The plan for the city of 640,000 people includes car-free
zones, “fossil-fuel-free building sites”, high road tolls and
capturing greenhouse gases from the city’s waste incinerator.

In a sign of city power, a 2016 study projected that climate
plans by cities and regions could cut an extra 500 million
tonnes of annual greenhouse gas emissions by 2030 – equivalent
to the emissions of France – beyond cuts pledged by governments.

“The benefits are very local in cities – less air pollution,
better public transport,” said Niklas Hoehne, one of the authors
at the NewClimate Institute think-tank in Germany.


But that doesn’t always sit well with central governments.
Many of Oslo’s green ideas are anathema to voters of the
populist right-wing Progress Party, which together with the
Conservatives forms the coalition government.

Deputy Mayor Lan Marie Nguyen Berg said the government was
delaying Oslo’s plan for new road tolls which reach 58 crowns
($7) for diesel cars in rush hour.

“The Transport Ministry is dragging its feet”, by demanding
large, new road signs to explain the varying costs and to modify
computer systems to register passing vehicles, she said.

Norway’s Transport Minister Ketil Solvik-Olsen, of the
Progress Party, said the ministry was cooperating. Berg “is
making an invalid argument,” he said.

Still, a Nov. 4 letter from the ministry obtained by Reuters
told the Norwegian Public Roads Administration to design a
national computer system for the environmental road tolls rather
than one just for Oslo – the only city that wants the system.

The letter said the extra work would delay the project by
three months, until October 2017.

“That’s convenient for the Progress Party,” one government
official said, because national elections are due in September
and the party will not be associated with unpopular tolls. The
city has also been slow to submit detailed plans.


Cities in other parts of the world also face hurdles as they
step up actions to press on with their own targets for carbon
emissions that often exceed their governments’ goals under the
Paris accord.

In Australia, Sydney is in a dispute with the national
government in Canberra because the city wants to generate more
electricity locally, without paying high charges for using the
national grid, Lord Mayor Clover Moore said.

Sydney is now a local energy generator through its solar
initiatives but has to pay “the same charges as a remote coal or
gas station that exports its power hundreds of kilometres,” she

But the government’s Australian Energy Market Commission
said in December that Sydney’s plan for “local generation
network credits” would be too costly to implement. It cited an
estimate of A$233 million ($176.12 million) in extra costs for
consumers by 2050.

Moore dismissed the findings, saying credits would mean a
fairer system overall.

And Copenhagen Lord Mayor Frank Jensen said colleagues “in
cities around the globe are demanding more legislation … to
transform our cities to be more green”.

He complained that fees paid to the government for
electricity from the national grid used by green buses in
Denmark – often under city control – were too high compared to
those for trains that are controlled by the government on a
countrywide network.


Perhaps nowhere in the world is the difference between
government and city more stark than in America.

U.S. President Donald Trump rejects the scientific consensus
that climate change is man-made and said during his election
campaign that he would “cancel” the Paris Agreement and favour
domestic fossil fuel production.

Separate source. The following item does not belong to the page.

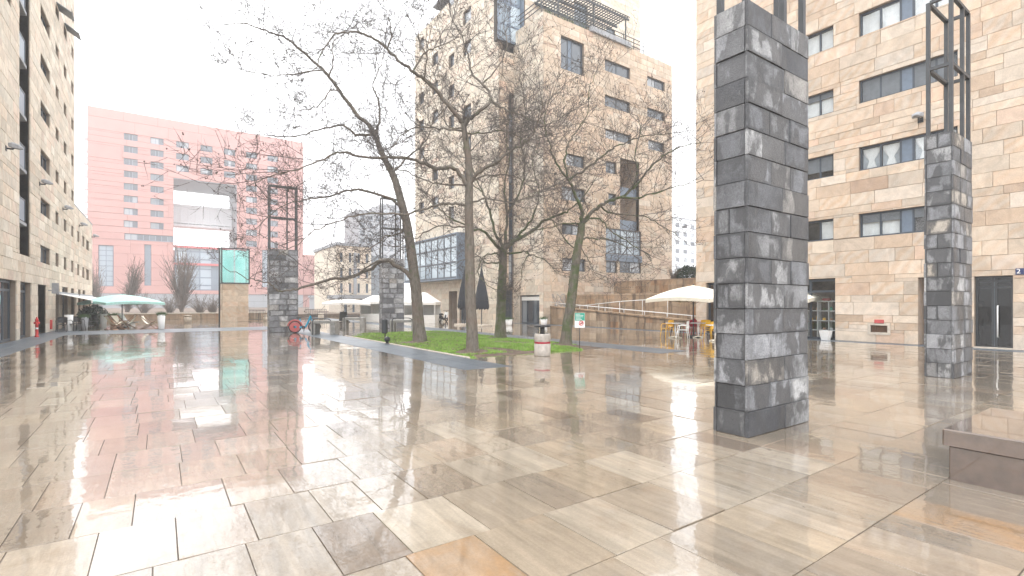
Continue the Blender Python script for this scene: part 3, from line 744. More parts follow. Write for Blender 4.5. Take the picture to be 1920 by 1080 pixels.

But Trump’s plans are unclear –
the president has since said he has an “open mind” about Paris.

On Thursday, Scott Pruitt, the new head of the U.S. Environmental Protection Agency, said he is unconvinced that
man-made carbon dioxide is the main driver of climate change, a
conclusion widely embraced by scientists.

If Trump relaxes standards for clean air, power plants or
vehicles “there would be a greater burden on cities to implement
programs to fill the gaps,” said Amy Petri of the office of
sustainability in the Texas city of Austin.

That would make it hard for Austin to reach its goals to cut
emissions by 2020, she said. Still, mayors in 12 big U.S. cities
including Austin, Los Angeles, Chicago and Boston this week
reaffirmed a commitment to the Paris deal.